Emulating the sum type val|err with a product type (val, err) - where val and err are implicitly nilable - is one of Go's biggest design smells in the first place.
Allow an Either monad via allowing sum types, solved.

Once you have an either type, you can also get rid of nil entirely since a Maybe type is trivially created with an Either.

Designing languages without a null value (other than for c-interop via e.g. `C.null`) is a solved problem.

I see no reason that a good proposal and example implementation wouldn't be accepted for addition to go. The Either/Maybe monad is so powerful and is incredibly straight forward to use. So the argument from a language user perspective is already won, it's makes the intention of code much clearer and gives the type checker massive help in verifying that your intention is the only possibility at runtime.
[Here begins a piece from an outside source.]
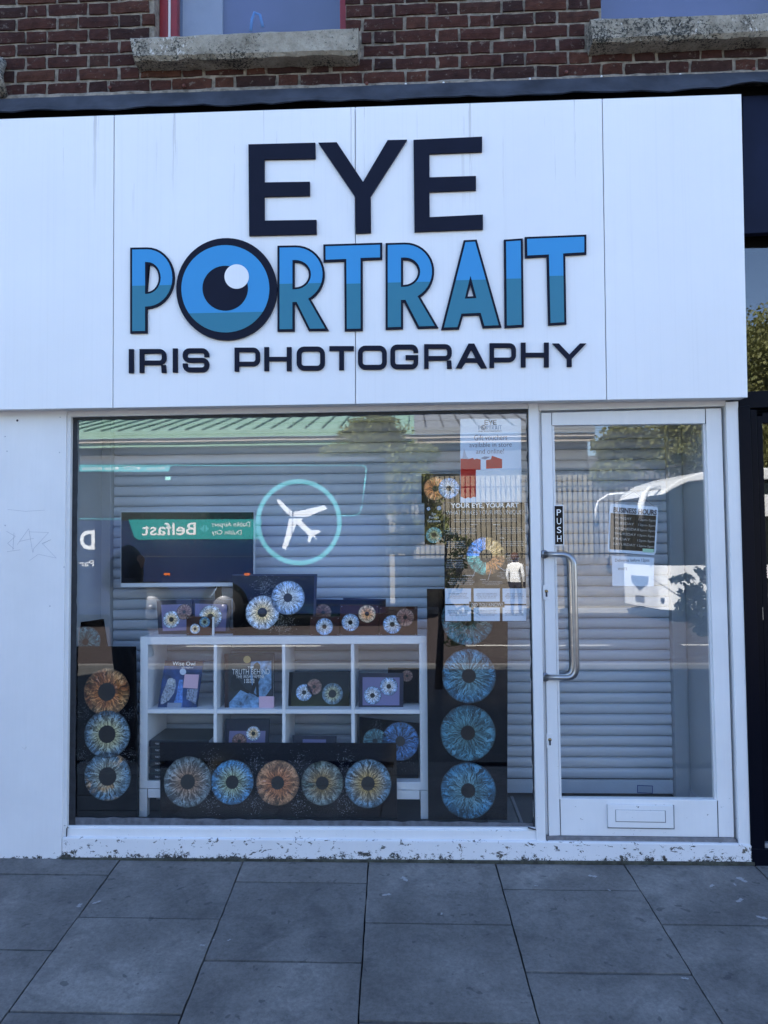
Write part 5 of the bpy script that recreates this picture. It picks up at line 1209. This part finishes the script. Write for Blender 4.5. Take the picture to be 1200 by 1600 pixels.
# ---- low wall and spear-topped railings
RL = RP(18.6); yr = RL.o.y
lw = box('low_wall', RL.hit(640, 900).x, RL.hit(1300, 900).x, yr-.3, yr+.02, G+.1, RL.hit(800, 872).z, plain('dark_stone_wall', (.16, .14, .12), .9, var=.3, nscale=5, bmp=.4)); tag(lw, 'dark stone boundary wall under the spear topped railings', 'wall')
rl = empty('railings', 'dark iron railings with spear points on the low wall', 'railings', (RL.hit(900, 900).x, yr-.14, RL.hit(800, 872).z))
irn = flat('painted_iron', (.008, .010, .014), .6, .15)
zb_, ztp, zrl = RL.hit(800, 872).z, RL.hit(800, 740).z, RL.hit(800, 760).z
sp = 8.0*RL.scale(850, 800); x = RL.hit(640, 800).x; x_end = RL.hit(1280, 800).x; first = None; cnt = 0
while x < x_end:
    if first is None:
        V = []; F = []; prof_ = [(0, .020), (zrl-zb_-.25, .020), (zrl-zb_-.12, .042), (zrl-zb_, .022), (ztp-zb_-.08, .020), (ztp-zb_, .002)]
        for z_, r_ in prof_:
            for a in range(4): V.append((r_*cos(a*pi/2+.78), r_*sin(a*pi/2+.78), z_))
        for i in range(len(prof_)-1):
            for a in range(4): F.append((i*4+a, i*4+(a+1) % 4, (i+1)*4+(a+1) % 4, (i+1)*4+a))
        o = meshobj('picket', V, F, irn, rl); first = o
    else:
        o = bpy.data.objects.new('picket', first.data); link(o); o.parent = rl; o.matrix_parent_inverse = rl.matrix_world.inverted()
    o.matrix_world = Matrix.Translation((x, yr-.14, zb_)); x += sp; cnt += 1
for z_ in (zrl, zb_+.12): box('rail', RL.hit(640, 800).x, x_end, yr-.16, yr-.12, z_-.02, z_+.02, irn, rl)
gp = box('gate_pier', RL.hit(616, 800).x, RL.hit(640, 800).x, yr-.6, yr+.1, G+.1, RL.hit(630, 868).z, stone_w); tag(gp, 'pale stone gate pier at the end of the railings', 'pier')
# ---- trees
def leafmat(nm, a, b_):
    m, nt, b = nmat(nm); b.inputs['Roughness'].default_value = .55; b.inputs['Specular IOR Level'].default_value = .3
    nt.links.new(ramp(nt, noise(nt, 4, 5, .7, pos(nt)), [(.35, a), (.65, b_)]), b.inputs['Base Color'])
    tl_n = nt.nodes.new('ShaderNodeBsdfTranslucent'); tl_n.inputs[0].default_value = (b_[0], b_[1], b_[2]*.7, 1)
    mx = nt.nodes.new('ShaderNodeMixShader'); mx.inputs[0].default_value = .35; nt.links.new(b.outputs[0], mx.inputs[1]); nt.links.new(tl_n.outputs[0], mx.inputs[2])
    nt.links.new(mx.outputs[0], nt.nodes['Material Output'].inputs[0]); return m
L1 = leafmat('pale_green_leaves', (.16, .19, .06), (.36, .36, .15)); L2 = leafmat('olive_leaves', (.08, .10, .03), (.26, .25, .10))
bark = plain('tree_bark', (.06, .05, .04), .9, var=.3, nscale=20, bmp=.5)
def leaves(nm, clumps, n, size, mat, par):
    V = []; F = []; tot = sum(c[1][0]*c[1][2] for c in clumps)
    for (c, r) in clumps:
        k_ = int(n*r[0]*r[2]/tot)
        subs = [Vector((random.gauss(0, .42), random.gauss(0, .42), random.gauss(0, .42))) for _ in range(16)]
        for _ in range(k_):
            s_ = random.choice(subs); d = Vector((s_.x+random.gauss(0, .2), s_.y+random.gauss(0, .2), s_.z+random.gauss(0, .2)))
            if d.length > 1.05: d *= 1.05/d.length*random.uniform(.9, 1)
            p = Vector((c[0]+d.x*r[0], c[1]+d.y*r[1], c[2]+d.z*r[2])); s2 = size*random.uniform(.6, 1.4)
            a = Vector((random.uniform(-1, 1), random.uniform(-1, 1), random.uniform(-1, 1))).normalized(); b = a.orthogonal().normalized()
            i = len(V); V += [p-a*s2, p+b*s2*.55, p+a*s2, p-b*s2*.55]; F.append((i, i+1, i+2, i+3))
    me = bpy.data.meshes.new(nm); me.from_pydata([tuple(v) for v in V], [], F); me.materials.append(mat)
    o = bpy.data.objects.new(nm, me); link(o); o.parent = par; o.matrix_parent_inverse = par.matrix_world.inverted(); o['kind'] = 'stuff'; return o
def tree(lbl, pl, trunkpx, base_z, clumps_px, depth, n, size, mat, limbs=5, tr=.12):
    b = pl.hit(trunkpx, 900); b.z = base_z
    t = empty('tree', lbl, 'tree', b, 'trees across the street')
    cl = []
    for (px, py, rx, ry) in clumps_px:
        q = pl.hit(px, py); s_ = pl.scale(px, py); cl.append(((q.x, q.y, q.z), (rx*s_, depth, ry*s_)))
    topc = max(c[0][2] for c in cl); cxm = sum(c[0][0] for c in cl)/len(cl)
    tube('trunk', [b, b+Vector((.04, 0, (topc-base_z)*.35)), Vector((cxm*.3+b.x*.7, b.y, base_z+(topc-base_z)*.7)), Vector((cxm*.6+b.x*.4, b.y, topc))], [tr, tr*.8, tr*.5, tr*.15], bark, t, 10)
    for i in range(limbs):
        c = random.choice(cl)[0]; st_ = b + Vector((.03, 0, (topc-base_z)*random.uniform(.35, .6)))
        e_ = Vector((c[0]+random.uniform(-.3, .3), c[1]+random.uniform(-.3, .3), c[2])); mid = st_.lerp(e_, .5)+Vector((0, 0, .15))
        tube('limb', [st_, mid, e_], [tr*.4, tr*.25, tr*.06], bark, t, 7)
    leaves('crown', cl, n, size, mat, t); return t
tree('round pale green tree rising behind the roof of the navy coach', RP(17.7), 590, G+.1, [(590, 685, 62, 34), (545, 710, 48, 20), (630, 715, 58, 28), (640, 755, 40, 34), (575, 668, 36, 16)], .9, 24000, .050, L1)
tree('slim ivy-like tree hanging over the end of the railings', RP(17.9), 640, G+.1, [(630, 775, 34, 40), (640, 825, 36, 34), (676, 800, 26, 50), (625, 850, 26, 18)], .5, 13000, .040, L1)
tree('big spreading tree with olive leaves above the white coach', RP(21.0), 1180, G+.1, [(1010, 700, 70, 46), (1080, 690, 70, 60), (960, 740, 34, 26), (1180, 620, 90, 90), (1190, 540, 70, 60), (1100, 640, 70, 50), (1290, 640, 110, 140), (975, 690, 45, 30), (1250, 740, 140, 70)], 2.0, 60000, .070, L2, 9, .28)
# roadside tree whose trunk shows in the tall board
t = tree('young roadside tree with a bare dark trunk and low yellow-green leaves', RP(6.0), 683, gz(-6), [(722, 860, 30, 26), (706, 900, 22, 30), (728, 970, 34, 24), (700, 835, 18, 16), (712, 1000, 26, 14)], .35, 900, .030, L1, 5, .055)
sb = tree('low leafy shrub branches dark against the white coach', RP(4.3), 1130, gz(-4.3), [(1090, 930, 26, 26), (1112, 890, 18, 26), (1070, 950, 22, 12), (1108, 975, 26, 20), (1066, 905, 14, 8)], .3, 1100, .035, L2, 4, .03)
sb['label'] = 'low leafy street shrub dark against the white coach reflection'; sb['category'] = 'shrub'; del sb['group']; sb.name = 'shrub'
# far houses that close the street
fb = empty('terraced_house', 'distant dark terrace closing the view behind the big olive tree', 'building', (22, -45, G))
wb = plain('grey_render', (.20, .19, .18), .85, var=.1)
box('wall', 12, 60, -52, -45, -1, 5.6, wb, fb); prism('roof', [(12, -44.6, 5.6), (12, -48.5, 7.6), (12, -52.4, 5.6)], [(60, -44.6, 5.6), (60, -48.5, 7.6), (60, -52.4, 5.6)], clad, fb)
for k in range(14):
    for z_ in (.8, 3.4): box('window', 13.5+k*3.2, 14.7+k*3.2, -45.05, -44.98, z_, z_+1.4, dglass, fb)
# ---- people
def person(lbl, base, h, yaw, mats, pose='stand', grp=None):
    """one continuous skinned figure, clothes as material zones by height, hair as a child"""
    R = Matrix.Rotation(yaw, 4, 'Z'); k = h/1.75
    J = dict(pel=(0, 0, .95), sp=(0, .01, 1.18), ch=(0, .0, 1.38), nk=(0, -.01, 1.50), hd=(0, -.02, 1.62), ht=(0, -.01, 1.70),
             hl=(-.10, 0, .90), kl=(-.11, -.02, .50), al=(-.11, .03, .09), tl=(-.12, -.13, .04), hr=(.10, 0, .90), kr=(.11, -.04, .50), ar=(.12, .0, .09), tr=(.13, -.16, .04),
             sl=(-.19, 0, 1.40), el=(-.25, .03, 1.13), wl=(-.23, -.06, .90), gl=(-.22, -.09, .80), sr=(.19, 0, 1.40), er=(.25, .03, 1.13), wr=(.23, -.06, .90), gr=(.22, -.09, .80), no=(0, -.118, 1.62))
    if pose == 'photo':
        J.update(el=(-.26, -.12, 1.22), wl=(-.10, -.34, 1.38), gl=(-.05, -.40, 1.44), er=(.26, -.12, 1.22), wr=(.10, -.34, 1.38), gr=(.05, -.40, 1.44))
    rad = dict(pel=.15, sp=.13, ch=.15, nk=.055, hd=.098, ht=.075, hl=.095, kl=.062, al=.042, tl=.035, hr=.095, kr=.062, ar=.042, tr=.035, sl=.065, el=.045, wl=.032, gl=.035, sr=.065, er=.045, wr=.032, gr=.035, no=.020)
    E_ = [('hd', 'no'), ('pel', 'sp'), ('sp', 'ch'), ('ch', 'nk'), ('nk', 'hd'), ('hd', 'ht'), ('pel', 'hl'), ('hl', 'kl'), ('kl', 'al'), ('al', 'tl'), ('pel', 'hr'), ('hr', 'kr'), ('kr', 'ar'), ('ar', 'tr'), ('ch', 'sl'), ('sl', 'el'), ('el', 'wl'), ('wl', 'gl'), ('ch', 'sr'), ('sr', 'er'), ('er', 'wr'), ('wr', 'gr')]
    wd = mats.get('wide', 1.0); rad = {a: b*(wd if a not in ('hd', 'ht', 'no', 'nk', 'al', 'tl', 'ar', 'tr') else 1) for a, b in rad.items()}; names = list(J); me = bpy.data.meshes.new('person')
    me.from_pydata([tuple(R @ Vector(J[n_])*k) for n_ in names], [(names.index(a), names.index(b)) for a, b in E_], [])
    o = bpy.data.objects.new('person', me); link(o); o.location = base
    sk = o.modifiers.new('skin', 'SKIN'); sv = me.skin_vertices[0].data
    for i, n_ in enumerate(names): sv[i].radius = (rad[n_]*k, rad[n_]*k*(.8 if n_ in ('pel', 'sp', 'ch') else 1)); sv[i].use_root = (n_ == 'pel')
    o.modifiers.new('sub', 'SUBSURF').levels = 2; o.modifiers['sub'].render_levels = 2
    m, nt, b = nmat('clothed_figure'); zz = sepz(nt, nt.nodes.new('ShaderNodeTexCoord').outputs['Object'])[2]
    c = mix(nt, math_(nt, 'GREATER_THAN', zz, .95*k), mats['legs'], mats['top']); c = mix(nt, math_(nt, 'GREATER_THAN', zz, 1.50*k), c, (.42, .24, .17)); c = mix(nt, math_(nt, 'LESS_THAN', zz, .08*k), c, (.02, .02, .02))
    nt.links.new(c, b.inputs['Base Color']); b.inputs['Roughness'].default_value = .8
    me.materials.append(m)
    # hair cap
    V = []; F = []; n_ = 14
    for a in range(7):
        for q_ in range(n_):
            ph = a/6*pi*(.62 if mats.get('long') is None else .80); r_ = .112*k*(1+.06*random.random()); V.append(R @ Vector((r_*sin(ph)*cos(2*pi*q_/n_), r_*1.08*sin(ph)*sin(2*pi*q_/n_)+.02*k, 1.635*k+r_*1.15*cos(ph)-(a*a*.006*k if mats.get('long') else 0))))
    for a in range(6):
        for q_ in range(n_): F.append((a*n_+q_, a*n_+(q_+1) % n_, (a+1)*n_+(q_+1) % n_, (a+1)*n_+q_))
    hme = bpy.data.meshes.new('hair'); hme.from_pydata([tuple(v) for v in V], [], F); hme.materials.append(flat('hair', mats['hair'], .6)); 
    hh = bpy.data.objects.new('hair', hme); link(hh); hh.parent = o
    if mats.get('long'):
        hb = tube('hair', [R @ Vector((0, .02, 1.66))*k, R @ Vector((0, .075, 1.58))*k, R @ Vector((0, .10, 1.46))*k, R @ Vector((0, .09, 1.36))*k], [.10*k, .125*k, .135*k, .08*k], hme.materials[0], None, 12); hb.parent = o
    tag(o, lbl, 'person', grp); return o
q = RP(14.9).hit(822, 900); person('pedestrian in a white shirt and dark trousers walking past the railings', (q.x, q.y-1.9, G+.0), 1.74, .6, dict(legs=(.03, .03, .05), top=(.80, .80, .80), hair=(.10, .04, .02)))
q = RP(16.2).hit(868, 900); person('pedestrian in a white top and dark skirt further along the railings', (q.x, q.y-.6, G+.0), 1.70, 2.2, dict(legs=(.02, .02, .03), top=(.75, .75, .76), hair=(.05, .03, .02)))

q = RP(2.2).hit(204, 900); person('woman with long dark hair standing beside the photographer, mirrored in the television', (q.x, q.y, gz(q.y)), 1.70, pi/2, dict(legs=(.02, .02, .03), top=(.03, .03, .04), hair=(.012, .009, .008), long=1, wide=1.3))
I expect the implementation and grammar/syntax addition would be the most difficult as that seems to be what one of the main focuses was during Go's infancy, make the language as easy as possible to parse/lex.

> I see no reason that a good proposal and example implementation wouldn't be accepted for addition to go.

I'm sorry to bring the age-old "but generics" thing up, but how do you even implement (what Haskell-alikes call) Functor without parametric polymorphism?

The only ways I see are

a) Elm-style List.map/Array.map/Maybe.map

b) Rust-style Functor/Monad operations on specific types like Result

Which of these do you think Go would be more receptive to?

How do you handle IO errors? They almost certainly have to be a open sum type.